The insider trading report looks rather mixed also. There is some $5.7M of insider selling, but $24.9M of insider buying for a net of $19.2M of insider buying. Both the selling and the buying are by officers and directors. It is only the CFO that has more options than stocks. However, even though officers generally have more shares than options, some officers only have options.

There are 245 institutions that own some 57% of the shares. There has been lots of buying and selling over the past 3 months and the institutions have decreased their shares by 2.6%.

I get 5 year low and high median Price/Earnings Ratios of 15.13 and 19.02. The current P/E of 11.98 is a good one and it is relatively quite low. I get a Graham Price of $17.90 and the current stock price of $19.65 is about 10% higher. The 10 year median difference between the Graham Price and stock price is the stock price being some 53% higher. By this measure the current price is very good.

The current dividend yield of 4.93% is almost 24% above the 5 year median dividend yield of 4%. This dividend yield is also quite high by historical standards. I get a 10 year median Price/Book Value of 3.14 and the current one of 2.26 is only some 72% of this 10 year median value and also points to a very good relatively stock price.
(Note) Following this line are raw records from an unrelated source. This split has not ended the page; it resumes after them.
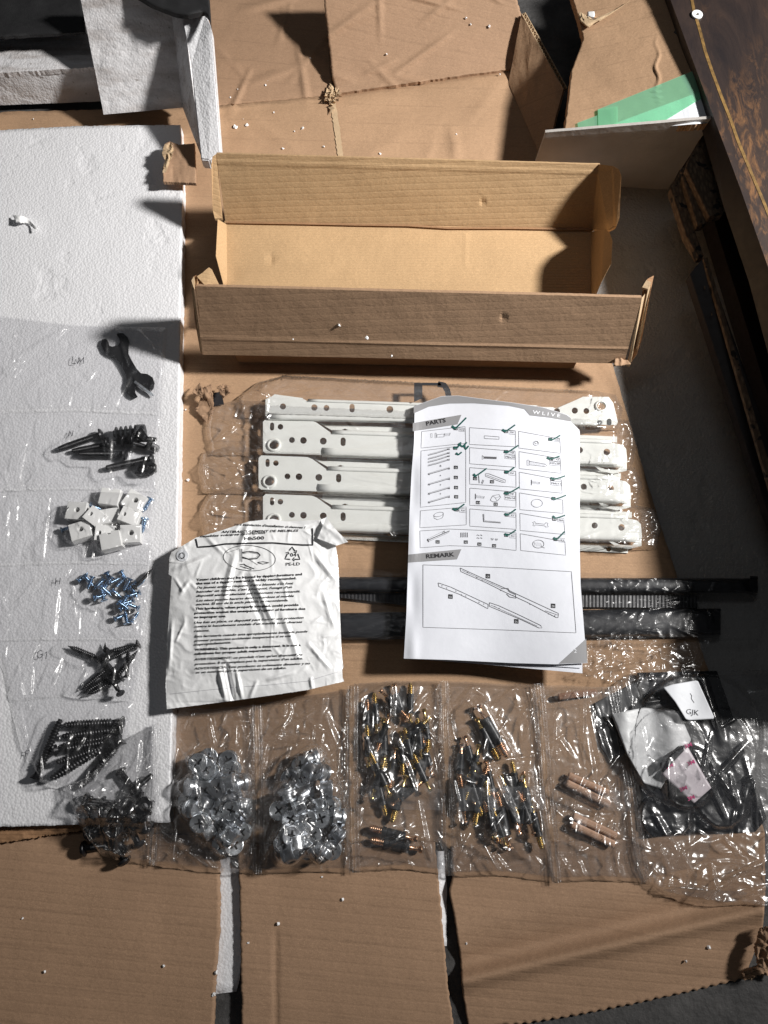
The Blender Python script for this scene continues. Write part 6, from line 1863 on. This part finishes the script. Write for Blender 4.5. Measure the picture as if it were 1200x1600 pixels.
# ------------------------------------------------------------------ crumbs of foam
crumbs = [(428, 176), (368, 198), (360, 152), (372, 140), (415, 133), (418, 127), (380, 186), (473, 200), (460, 205), (506, 229), (386, 195), (442, 232), (594, 240), (764, 41), (735, 38), (728, 28), (604, 85), (781, 116), (713, 210), (485, 92),
          (35, 1435), (256, 1509), (70, 1518), (435, 1443), (503, 1370), (535, 1405), (388, 1473), (729, 1474), (1110, 1441), (1107, 1480), (1072, 1502), (573, 528), (530, 508), (458, 530), (612, 556), (294, 750), (290, 640), (338, 1520), (334, 1554), (1024, 905), (470, 100), (52, 186)]
bm = bmesh.new()
bmesh.ops.create_icosphere(bm, subdivisions=2, radius=.0012)
g = random.Random(3)
for v in bm.verts: v.co *= 1 + g.uniform(-.5, .45)
me = bpy.data.meshes.new('foam_crumb'); bm.to_mesh(me); bm.free(); me.materials.append(M['crumb'])
for k, (x, y) in enumerate(crumbs):
    z = ZC + 1.2
    if y < 130 and 505 < x < 830: z = float(zb(np.array([x]), np.array([y]))[0]) + 1
    elif 440 < y < 560: z = 75
    elif x == 1024: z = 24
    o = bpy.data.objects.new('foam_crumb', me)
    COL.objects.link(o)
    o.location = P(x, y, z)
    o.rotation_euler = (g.uniform(0, 6), g.uniform(0, 6), g.uniform(0, 6))
    s = g.uniform(.5, 1.35) * (1.5 if (x, y) in ((368, 198), (294, 750), (573, 528), (415, 133)) else 1)
    o.scale = (s, s * g.uniform(.7, 1.2), s * .8)
    tag(o, 'tiny white crumb of foam shed onto the brown cardboard', 'foam crumb', 'foam crumbs scattered on the cardboard')
# shaving of foam on the sheet
S = coons([(20, 336), (40, 338), (58, 356)], [(58, 356), (56, 359)], [(24, 346), (42, 348), (56, 359)], [(20, 336), (24, 346)], 24, 8, .4, 3)
tag(sheet('foam_shaving', S, lambda x, y: ZF + 4 + 2.5 * np.sin((x - 20) / 5) + 2 * fbm(x / 4, y / 4, 5), M['crumb'], thick=1.5), 'curled white shaving lying on the upper left of the foam sheet', 'foam shaving')
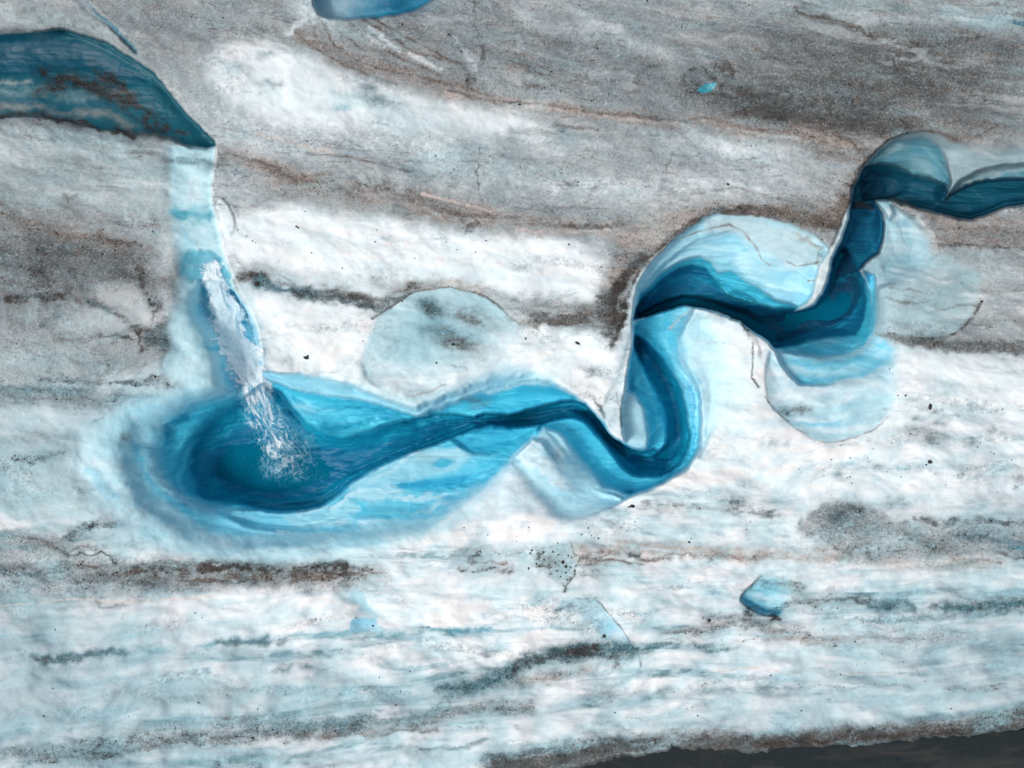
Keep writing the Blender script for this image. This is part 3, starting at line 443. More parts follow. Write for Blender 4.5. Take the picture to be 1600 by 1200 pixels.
# lower bank tongue between basin and bend
area([(545, 757, 4), (565, 745, 3), (590, 732, 3), (620, 718, 3), (645, 705, 3), (655, 698, 3), (672, 702, 4), (690, 700, 10), (715, 697, 10), (735, 712, 12), (712, 735, 14), (690, 742, 12), (650, 750, 14), (620, 770, 14), (570, 782, 14), (545, 776, 10)],
     6, 'P2', dep=2.0)
blob((150, 190, 200), .8, 655, 712, 24, 10, 20, .25, mo=.3); blob('P1', .7, 705, 708, 26, 7, 0, mo=0); blob('P5', .7, 688, 722, 14, 7, 0, mo=0); line('P4', .8, 8, [(625, 756), (680, 764), (735, 760), (770, 745)], st=.1)
blob('P1', .7, 600, 765, 30, 12, -20, mo=.1); line('P4', .7, 5, [(540, 785), (562, 792), (565, 800)], st=.2)
line('P5', .7, 9, [(745, 700), (770, 705), (790, 692)], st=.1); line('P4', .7, 10, [(700, 690), (740, 678), (790, 672)], st=.2); line('P1', .8, 7, [(560, 815), (600, 812), (650, 808), (700, 790)], st=.3, dep=1.2)
line('P3', .8, 7, [(470, 820), (500, 828), (530, 822), (560, 808), (640, 812), (700, 802)], st=.2); blob('P1', .8, 510, 812, 30, 8, 8, mo=0)
line('P2', .6, 10, [(500, 850), (560, 845), (640, 830)], st=.2)
area([(612, 757, 4), (640, 752, 8), (690, 748, 8), (735, 742, 7), (762, 735, 8), (785, 722, 6), (770, 744, 4), (735, 760, 3), (700, 764, 3), (660, 764, 3), (630, 763, 4)], 4, (44, 168, 206), dep=2.5)
area([(705, 684, 4), (725, 677, 3), (770, 667, 3), (838, 667, 4), (820, 682, 8), (795, 698, 6), (765, 708, 6), (742, 706, 8), (722, 697, 8)], 4, (50, 174, 210), dep=2.6)
area([(678, 727, 3), (684, 718, 3), (700, 716, 6), (712, 720, 8), (700, 728, 6), (688, 731, 4)], 6, (70, 180, 210))
area([(440, 806, 3), (480, 802, 4), (520, 790, 5), (545, 778, 4), (560, 790, 5), (566, 800, 4), (540, 806, 4), (520, 816, 3), (490, 826, 3), (460, 822, 4)], 4, (138, 206, 226))
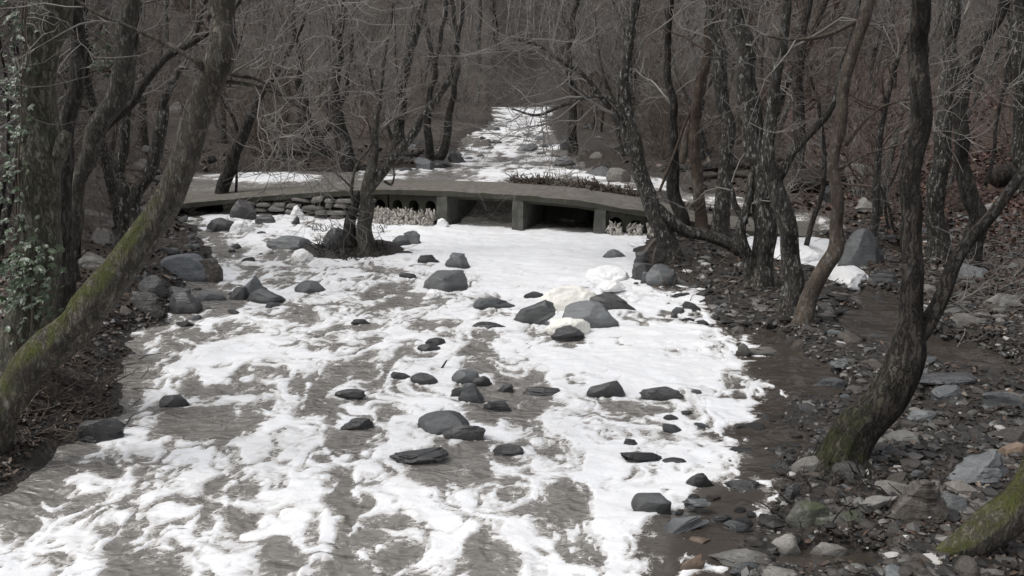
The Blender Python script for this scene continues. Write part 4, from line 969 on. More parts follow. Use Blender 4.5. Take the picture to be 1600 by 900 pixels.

The relatively stock price is very good. On an absolute basis the price is reasonable. That is P/E of 11.98 is reasonable as is the P/B Ratio of 2.26.

It would seem that this stock sold at premium prices in the past, but not so much at present. Personally I wonder about Telecommunications stocks in Canada. We have some of the highest cable and wireless prices anywhere. I do not think that this will continue indefinitely. So, I wonder about the future profitability of telecommunications companies.

I am not personally interested in companies in this sector as I feel that risks are too high against possible future rewards. I still have some investments in BCE and Manitoba Telecom that I have had for a while. I have not yet decided what to do about them.

Here is another bloggers’ take on this company at Dividend Heaven. And another Dividend Watchdog.

Shaw Communications Inc. is a diversified communications company whose core business is providing broadband cable television, Internet, digital phone and satellite direct-to-home services. Industry: Communications & Media (Cable). SJR.B shares are non-voting and the SJR.A shares are voting shares. J.R. Shaw owns 79%. Its web site is here Shaw. See my spreadsheet at sjr.htm.

This blog is meant for educational purposes only, and is not to provide investment advice. Before making any investment decision, you should always do your own research or consult an investment professional. See my website for stocks followed and investment notes. Follow me on twitter.

1 comment:

  1. I own Shaw and I think of my telcos. more like utilities. I think this company will be around for some time to come, and if not, it will be bought by the other big three - T, RCI.B or BCE; I would acquire more shares in those companies.

    This stock represents <1% of my total portfolio, so a small position is fine in my opinion given the strong yield.

    Thanks for another great review.